Writers are taught many rules by the greats. But should we believe them?

Avoid adverbs
Stephen King famously said “the road to hell is paved with adverbs” and urged writers to eliminate them. Three years ago, I wrote in defence of these much maligned parts of speech.
Now we have some objective analysis of the truth or otherwise of the dictum. Ben Blatt analysed the more than 300 novels that reached number one on the New York Times bestseller list since 2000 and the 100 most recent winners of literary awards. He compared these “professional” authors with a sample of 9,000 “amateurs” who had written novel-length fan fiction. The professionals used around 114 adverbs per 10,000 words, compared to 154 by the amateurs. So there is a correlation between fewer adverbs and literary success. As you can see from the graphic, I used 44 adverbs per 10,000 words in my current novel.

However, Stephen King seems to be wrong about eschewing adverbs, if you take him literally. He used an average of 105 across 51 books.

Never open with the weather
Another great writing dictum Blatt explores is Elmore Leonard’s “never open a book with the weather”. The graphic below shows that Leonard did this 4% of the time across 45 novels.

Keep it short and simple
Bestsellers today, according to Jodie Archer and Matthew Jockers’s The Bestseller Code, use shorter sentences and simpler words.
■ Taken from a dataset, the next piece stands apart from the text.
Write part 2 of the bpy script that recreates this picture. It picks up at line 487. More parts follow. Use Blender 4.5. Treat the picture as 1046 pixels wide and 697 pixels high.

And it seems true that sentence length and complexity has gone down.
Sentences in Jane Austen’s 1811 Sense and Sensibility averaged 23.2 words and in Charles Dickens’s 1859 A Tale of Two Cities 17.7 words. They both require a reading age of 14-15 years.
By contrast, J.K. Rowling’s 1998 Harry Potter and the Philosopher’s Stone, with a reading age of 12-13 years, came in at 11.8 words. Stephanie Myers’s 2005 Twilight was a lightweight 9.6 words per sentence and demanded a reading age of 10-11 years.
While the complexity of language has gone down, the size of novels has gone up. In the era of mass publishing between 1850 and 1950 shorter novels arrived but they grew in size again after the advent of long-haul travel and the airport blockbuster.